Рассказывала она историю Полярного увлеченно и торопливо, поправляя себя, стараясь сохранить привычную обстоятельность. А нас оглушала, завораживала протяжная звучность имен: Пильхенкууль впадает в лагуну Каныгтокынманкын, что на берегу океана, а рядом текут Паляваам и Пехтымель. По этим рекам проходили геологи, раскладывали костры, вели съемку и ждали самолета на «сброс».
На маленьком столике среди флакончиков из-под «Красной Москвы» лучились тяжелым блеском оловянная руда — касситерит, вольфрам, кусок горного хрусталя, прозрачный кварц и что-то совсем сверхъестественное, разбросавшее, как солнце, лучи по темной руде.
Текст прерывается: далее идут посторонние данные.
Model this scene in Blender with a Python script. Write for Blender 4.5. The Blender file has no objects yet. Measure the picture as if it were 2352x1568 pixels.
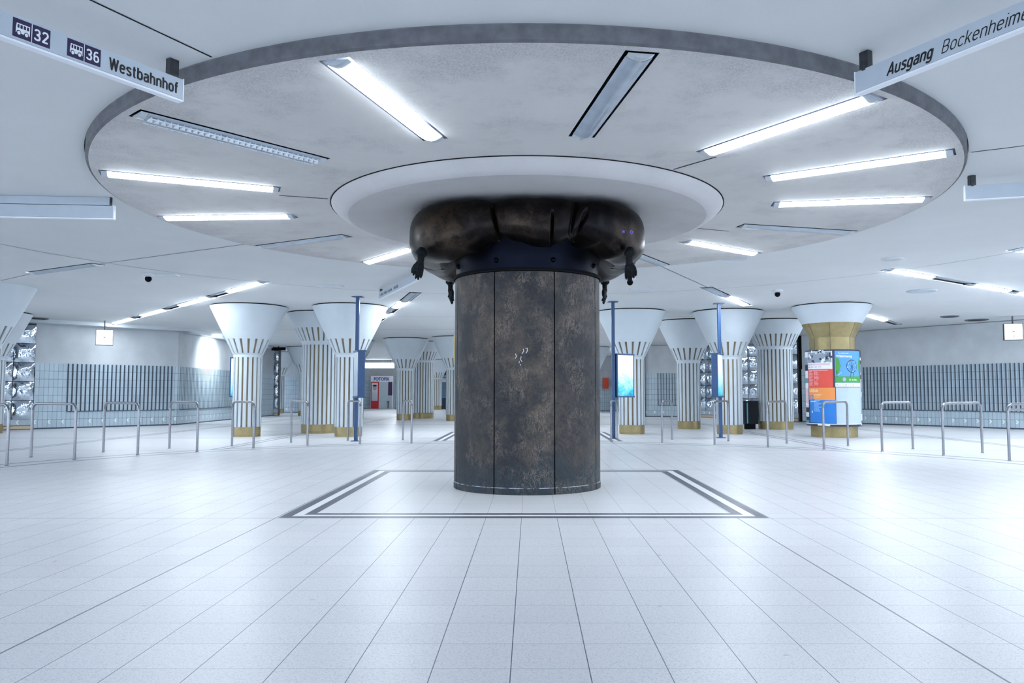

Живая история долины Пильхенкууля притаилась в комнатенке. От нее исходил неуловимый, волнующий ток геологических потрясений.
— Можно, я подержу в руке касситерит?
— Что?
— Касситерит потрогать можно?
— Ну, конечно…
Хлопнув дверью, с улицы вошел большой, похожий на умную хохлатую птицу парень. У него светлые, выпуклые, по-разному смотрящие — один на вас, другой чуть вбок — глаза, русые волосы торчком и широкая, полуироническая улыбка. Он в литых резиновых сапогах, темных брюках, ковбойке и расстегнутой куртке с цигейковым воротником. Это Юра Анисимов. О нем говорили: «О, Анисимов — лучший начальник партии в Чаунском районе!»
— Выводи их, Ольга Ильинишна, на линию шурфов, — сказал Юра.
В его голосе было столько напористой уверенности, что мы стали натягивать сапоги.